Your Daily Dracula – The Brides of Dracula (1960)

Your Daily Dracula – The Brides of Dracula (1960).  David Peel as Baron Meinster. 

Peter Cushing as J. Van Helsing.  Cinematography by Jack Asher.

This splendidly gothic follow-up to Hammer’s 1958 Dracula leaves Christopher Lee’s Count in ashes but pits Peter Cushing’s stalwart Van Helsing against Baron Meinster (David Peel), who seems to be Dracula’s ex-boyfriend.  A winsome heroine (Yvonne Monlaur) stays overnight at a lonely castle and is persuaded by the handsome Baron to unlock the silver chain his devoted mother (Martita Hunt) uses to keep him in check.  Cushing is surrounded by an eccentric supporting cast and director Terence Fisher stages memorable sequences: Van Helsing branding his throat to cauterise a vampire bite, locks falling off a coffin before a vampire rises (a crib from MR James’ Count Magnus), a crone servant (Freda Jackson, earning her prominent billing) cackling as she midwifes a new-made vampire (Marie Devereaux) from a shallow grave, the vampirised Baroness hiding her fangs behind a veil-like sleeve (is she the first vampire in film history not to become a soulless blood junkie when turned?), and a stirring finale involving holy water, fire and a windmill.

Upstaging Peter Cushing was a formidable challenge – but Miles Malleson manages it (again).

Andree Melly’s Gina is one of the best vampire women in Hammer’s catalogue.
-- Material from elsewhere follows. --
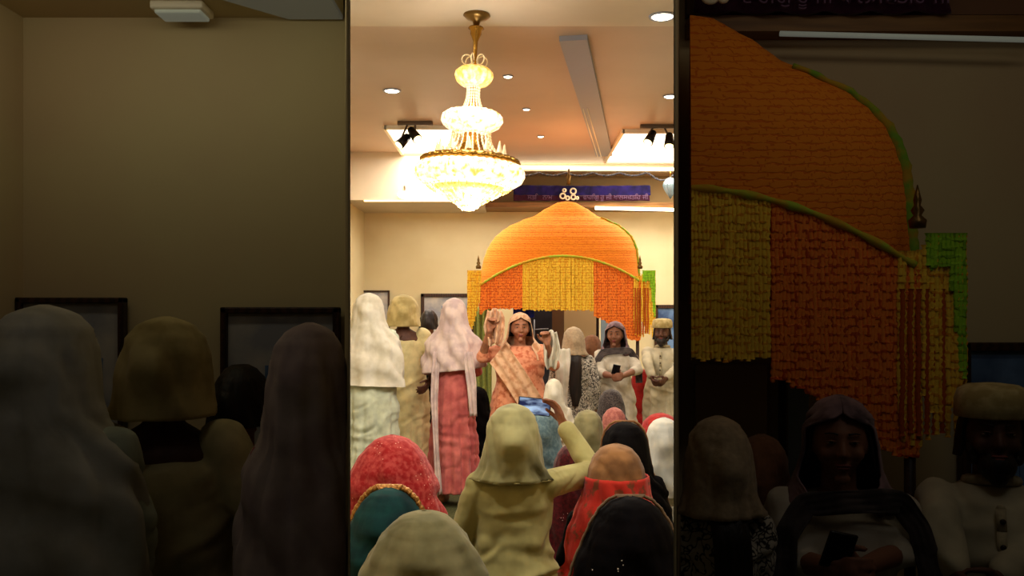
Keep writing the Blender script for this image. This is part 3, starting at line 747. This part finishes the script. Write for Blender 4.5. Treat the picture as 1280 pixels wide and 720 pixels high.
    if jam:
        for o in t.children:
            bm = bmesh.new(); bm.from_mesh(o.data); p0, nn = jam
            bmesh.ops.bisect_plane(bm, geom=bm.verts[:]+bm.edges[:]+bm.faces[:], plane_co=p0-org, plane_no=nn, clear_inner=True); bm.to_mesh(o.data); bm.free()
    return t
canopy(at, 9.3, .68, 'bright orange and yellow garlanded domed canopy in the lit hall')

# things under and behind the canopy
t = thing('shrine_screen', 'dark folding screen with beige and brown panels under the bright canopy', 'screen', (at(700,0,10.2).x, 10.2, 0))
def pan(name, x0, x1, y0, y1, d, m, th=.03):
    p0, p1 = at(x0,y0,d), at(x1,y1,d); b = B(); box(b, ((p0.x+p1.x)/2-t.location.x, d-10.2, (p0.z+p1.z)/2), (p1.x-p0.x, th, abs(p0.z-p1.z)), .004); return build(name, b, m, t, smooth=False)
pan('dark_panel', 646,690,376,553,10.2, mat('dark_slate', (44,46,60), rough=.5, rgb2=(30,30,42), scale=6))
pan('brown_panel', 690,705,376,553,10.2, mat('brown_panel', (104,74,50), rough=.6))
pan('beige_panel', 705,745,376,553,10.2, mat('beige_panel', (196,170,128), rough=.7))
pan('blue_panel', 751,764,376,553,10.2, mat('pale_blue_panel', (150,176,200), rough=.6))
for (xa, ya, xb, yb) in ((668,400,668,435),(668,412,685,411)):
    b = B(); o3 = Vector((t.location.x, 10.2, 0)); seg(b, at(xa,ya,10.17)-o3, at(xb,yb,10.17)-o3, .008, .008, 8); build('pale_rail', b, mat('pale_rail', (150,150,160), rough=.4), t)
def drape(name, x0, x1, y0, y1, d, m, label, waves=4, amp=.02, th=.006):
    o0 = at((x0+x1)/2, y1, d); b = B(); g = []; n = 40
    for i in range(n+1):
        px = x0+(x1-x0)*i/n; col = []
        for j in range(21):
            py = y0+(y1-y0)*j/20; v = at(px, py, d)-o0; v.y += amp*math.sin(i/n*waves*2*PI+.5*math.sin(j*.3)); col.append(b.verts.new(v))
        g.append(col)
    for i in range(n):
        for j in range(20): b.faces.new((g[i][j], g[i+1][j], g[i+1][j+1], g[i][j+1]))
    o = solid(build(name, b, m), th, 0); o.location = o0; return tag(o, label, 'curtain')
drape('green_drape', 587,614,384,574,9.35, cloth('pale_green_drape', (160,168,84)), 'pale green drape hanging at the left side of the bright canopy')
drape('blue_drape', 642,668,380,397,8.9, cloth('royal_blue_drape', (30,44,150)), 'short royal blue cloth under the yellow fringe behind the peach dancer', 2)

# ================================================================= PEOPLE IN THE HALL
AW = PI
def yw(deg): return math.radians(deg)
person(461,367,6.75,yw(180),'tall woman, back view, in long white veil and mint dress, leftmost in lit hall', MINT, WHITE, vh=.95, bulk=1.16, seedv=1, arms='fold', hem=.33, vamp=.010, hemslope=.03, puff=1.15)
pB = person(504,369,7.35,yw(186),'woman, back view, in cream dress and cream head scarf with bare elbow, lit hall', CREAM, CREAMV, vh=1.375, vface=128, sleeve='short', seedv=2, bulk=1.04, skin=SKIN_D,
       armspx={'L': ((549,457,7.25),(536,478,7.07))}, puff=1.22, hem=.22,
       gownrows=[(.2,.215,.18,0,0),(.6,.20,.16,0,0),(.84,.20,.15,0,.006),(1.0,.175,.128,0,.0),(1.12,.172,.126,0,-.006),(1.22,.178,.122,0,.002),(1.26,.172,.108,0,.008),(1.285,.125,.07,0,-.005)])
person(536,386,8.2,yw(175),'dark haired person mostly hidden between the cream and pink dressed women in lit hall', BLACKP, None, seedv=3)
pD = person(568,373,7.0,yw(168),'woman seen from behind in long rose pink dress and pale lilac veil, in lit hall', PINK, LILAC, vh=1.06, seedv=4, hem=.11, fold=.03, hemslope=-.06, shoulder=.86, vsx=1.08, bulk=.98, arms='fold', vamp=.016,
       gownrows=[(.11,.225,.19,0,0),(.4,.21,.17,0,0),(.7,.19,.155,0,0),(.95,.165,.13,0,.004),(1.06,.148,.115,0,0),(1.16,.162,.126,0,-.006),(1.24,.175,.122,0,.002),(1.29,.168,.108,0,.01),(1.325,.122,.085,0,.015),(1.352,.075,.066,0,.016)])
def tail(pr, pts, w, m, name='scarf_tail', th=.004):
    root, T, loc = pr; b = B(); P_ = [loc(p) for p in pts]; g = []; n = 8
    fine = []
    for i in range(len(P_)-1):
        for k in range(8): fine.append(P_[i].lerp(P_[i+1], k/8))
    fine.append(P_[-1])
    for i, p in enumerate(fine):
        g.append([b.verts.new(p+Vector((w*(k/n-.5)*(1+.15*math.sin(i*.3)), .012*math.sin(k*1.7+i*.15), .004*math.sin(k*2+i)))) for k in range(n+1)])
    for i in range(len(g)-1):
        for k in range(n): b.faces.new((g[i][k], g[i][k+1], g[i+1][k+1], g[i+1][k]))
    return solid(build(name, b, m, root), th, 0)
tail(pD, [(546,440,6.86),(543,500,6.86),(545,560,6.80),(548,618,6.78)], .05, LILAC)
tail(pD, [(585,440,6.8),(590,480,6.78),(592,520,6.78)], .07, LILAC)
pE = person(650,391,6.9,yw(4),'woman facing the camera in peach clothes with both arms raised, dancing in lit hall', PEACH, PEACHV, face=True, vh=1.235, vface=111, vbelow=150, vsx=1.22, seedv=5, bulk=1.3, fold=.035, sleeve='long', slen=.12, hem=.3, vamp=.010, hair=True, curl=1.0,
       armspx={'L': ((603,446,6.75),(612,413,6.62)), 'R': ((692,456,6.72),(684,430,6.55))}, handdirs={'L': ((.1,.0,1), (.4,-1,0)), 'R': ((-.1,0,1), (-.4,-1,0))})
b = B(); g = []; rt, T_, lc_ = pE
for i in range(40):
    t_ = i/39; x_ = -.20+.40*t_; z_ = 1.30-.62*t_**1.1; yb = -(.165+.035*math.sin(t_*PI))*1.08
    g.append([b.verts.new(T_((x_+(k/14-.5)*.13, yb-.012*math.cos(k*1.35)-.01*math.sin(t_*5), z_+(k/14-.5)*.16))) for k in range(15)])
for i in range(39):
    for k in range(14): b.faces.new((g[i][k], g[i][k+1], g[i+1][k+1], g[i+1][k]))
solid(build('diagonal_drape', b, PEACHV, rt), .004, 1)
def crumple(name, px, py, d, wpx, hpx, m, label, seedv=0):
    k = d/F; c = at(px, py, d); b = B(); g = []; n, q = 24, 24
    for i in range(n+1):
        col = []
        for j in range(q+1):
            u, v = i/n-.5, j/q; w = .55+.45*math.sin(v*PI*.9+.2)
            col.append(b.verts.new((u*wpx*k*w+.01*noise.noise(Vector((v*3, seedv, 0))), .035*math.sin(u*14+v*3+seedv)+.02*noise.noise(Vector((u*5,v*5,seedv))), -v*hpx*k+.012*math.cos(u*9))))
        g.append(col)
    for i in range(n):
        for j in range(q): b.faces.new((g[i][j], g[i+1][j], g[i+1][j+1], g[i][j+1]))
    o = solid(build(name, b, m), .004, 0); o.location = c; return tag(o, label, 'cloth')
crumple('white_scarf', 618,387,6.66,26,44, PEACHV, 'pale scarf gathered in the raised left-hand fist of the peach dancer', 1)
crumple('white_scarf', 689,414,6.6,20,46, WHITE, 'white cloth held up on the right-hand side of the peach dancer', 2)
pG = person(717,409,7.4,yw(183),'woman with long dark hair over a black and white printed dress, lit hall', LACE, None, seedv=6, longhair=True, hem=.3, sleeve='long', shoulder=1.0)
# her sheer scarf
vb, e_, _, _ = veil_mesh({'s': at(0,409,7.4).z/1.628, 'T': pG[1]}, hem=1.36, face=128, below=128, grow=.006, seedv=6); solid(build('veil', vb, cloth('sheer_beige_net', (184,160,128)), pG[0]), .003, 0)
tail(pG, [(704,436,7.18),(703,460,7.15),(702,500,7.15),(703,545,7.15)], .11, WHITE, 'shawl')
person(740,419,8.1,yw(160),'brown scarfed person partly hidden behind the long haired woman in lit hall', KHAKI, cloth('brown_scarf', (128,84,56)), seedv=7, vh=1.2)
def phone_woman(px, top, d, arms, label, mp=lambda q: q, vox=.011):
    pr = person(px, top, d, yw(-14), label, KHAKI, cloth('mauve_scarf', (150,118,122), rgb2=(90,70,76), scale=14), face=True, seedv=8, vh=1.30, slen=.30, vface=106, vbelow=150, hem=.35, armspx=arms, curl=.9, vox=vox, skin=mat('skin_mid', (138,90,66), rough=.6))
    return pr
arI = {'L': ((751,467,7.45),(766,470,7.23)), 'R': ((797,462,7.45),(778,470,7.23))}
pI = phone_woman(769,402,7.6,arI,'woman facing the camera in off-white kurta and dark scarf holding a phone, in lit hall')
def scarf_wrap(pr, w=.066):
    root, T, loc = pr; b = B(); g = []
    pts = [(-.150,-.12,1.03),(-.165,-.13,1.14),(-.155,-.115,1.25),(-.10,-.09,1.335),(0,-.10,1.35),(.09,-.08,1.35),(.155,-.045,1.345),(.205,-.03,1.27),(.232,-.03,1.15),(.24,-.03,1.02)]
    fine = []
    for i in range(len(pts)-1):
        for k in range(6): fine.append(Vector(pts[i]).lerp(Vector(pts[i+1]), k/6))
    for i, p in enumerate(fine):
        t_ = (fine[min(i+1, len(fine)-1)]-fine[max(0, i-1)]).normalized(); sd = t_.cross(Vector((0,-1,.2))).normalized()
        g.append([b.verts.new(T(p+sd*w*(k/8-.5)+Vector((0,-.012*abs(math.sin(k*1.4+i*.2))-.02,0)))) for k in range(9)])
    for i in range(len(g)-1):
        for k in range(8): b.faces.new((g[i][k], g[i][k+1], g[i+1][k+1], g[i+1][k]))
    solid(build('shoulder_scarf', b, GREYSCARF, root), .006, 1)
scarf_wrap(pI)
SCRD = mat('dark_glass', (12,12,16), rough=.15)
def phone(c, w, h, rot, label, screen=None):
    t = thing('mobile_phone', label, 'phone', c); t.rotation_euler = rot
    b = B(); box(b, (0,0,0), (w, .009, h), .003); build('case', b, mat('phone_case', (26,22,24), rough=.35), t)
    b = B(); box(b, (0,-.0052,0), (w*.93, .001, h*.90)); build('screen', b, screen or SCRD, t, smooth=False)
    return t
def placket(pr):
    root, T, loc = pr; st = cloth('cream_placket', (188,174,140)); b = B()
    pts = [(0,-.118,1.30),(0,-.133,1.24),(0,-.145,1.16),(0,-.132,1.06),(0,-.140,.98)]
    for a_, c_ in zip(pts, pts[1:]): seg(b, T(a_), T(c_), .011, .011, 10)
    build('placket', b, st, root)
    b = B(); tube(b, [T((.066*math.cos(a), .012+.062*math.sin(a), 1.358-.012*math.sin(a))) for a in [2*PI*i/24 for i in range(25)]], .013, 8); build('collar', b, st, root)
    for z in (1.27,1.20,1.13):
        b = B(); ell(b, T((0,-.152+.03*(z-1.2)*3,z)), (.007,.004,.007), seg=10); build('button', b, WOOD, root)
def back_tie(pr):
    root, T, loc = pr; b = B(); tube(b, [T((.010,.128,1.30)), T((.030,.140,1.265)), T((.056,.142,1.20))], .006, 8); build('back_tie', b, WOOD, root)
back_tie(pB)
phone(at(770,462,7.16), .062, .085, (.3,.2,0), 'small dark phone held by the woman in off-white kurta in lit hall')
def cap_man(px, top, d, arms, label, sh=1.0, vox=.011, yd=-18):
    return person(px, top, d, yw(yd), label, cloth('cream_kurta', (208,196,164), scale=12), None, face=True, cap=cloth('cream_cap', (206,186,130), rgb2=(176,154,96), scale=30), beard=True, seedv=9, skin=SKIN_D, hem=.4, armspx=arms, curl=.9, shoulder=sh, vox=vox)
arJ = {'L': ((809,450,7.9),(815,472,7.7)), 'R': ((852,455,7.9),(832,474,7.7))}
pJ = cap_man(828,400,8.0,arJ,'bearded man in cream cap and cream kurta standing at the right edge of lit hall')
person(803,462,8.2,yw(180),'person in red seated behind the woman with the phone in lit hall', RED, RED, stand=False, seedv=10, vh=.9, mound=.7)
person(597,484,8.2,yw(170),'person in dark clothes seated low between the pink and peach dressed women', BLACKP, BLACKP, stand=False, seedv=11, vh=1.0, mound=.6)
person(692,474,6.3,yw(180),'seated person with small white head covering just behind the raised phone', WHITE, WHITE, stand=False, s=.74, seedv=12, hx=.85, mound=.7)
person(764,487,6.75,yw(180),'seated woman in dark grey floral printed shawl below the woman with the phone', GREYLACE, GREYLACE, stand=False, s=.95, seedv=13, vh=1.0, mound=.7)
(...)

She’s not necessarily dead at the end of the film – she should have got a series.  Personally, I hope the brides escape the burning mill and ravage the countryside. Brides of Dracula has three credited writers (Jimmy Sangster, Peter Bryan, Edward Percy) and at least one uncredited (Anthony Hinds): it’s a collection of great scenes and performances but keeps losing its plot. The brides aren’t the only characters unaccounted for.

I like the way it’s personal between Van Helsing and the vampire – VH acid-splashes the pretty boy monster with holy water, as if this were some 1960 teenage tearaway scuffle.

Most horror movies would treat the ‘two girls making toast’ scene as something to be got out of the way before we get to ‘the good stuff’ … Jack Asher lights it as if it were the climax of Suspiria.

Marie Devereaux and Andree Melly get the best Vampire Rises From the Grave/a Coffin scenes in the cinema.

Every frame of The Brides of Dracula (except the ones with the fake bat) glows with gorgeousness.

Discussion

One thought on “Your Daily Dracula – The Brides of Dracula (1960)

  1. One of my all time favorites of the Hammer Horror collection. I will say that Meinster often gets labeled a certain way but always seemed the most aggressively heterosexual (or at least female-bi leaning) of the Hammer vampires. Dracula was always at his most vicious and asexual in the Hammer collection while Meinster definitely seemed to treat the victims of his hunger as a source of more than just blood. It stuck out when I was reading “Vampire Romance” and Lydia dismisses the idea he might want to bite her. Then again, maybe we shouldn’t necessarily trust a teenage girl’s gaydar.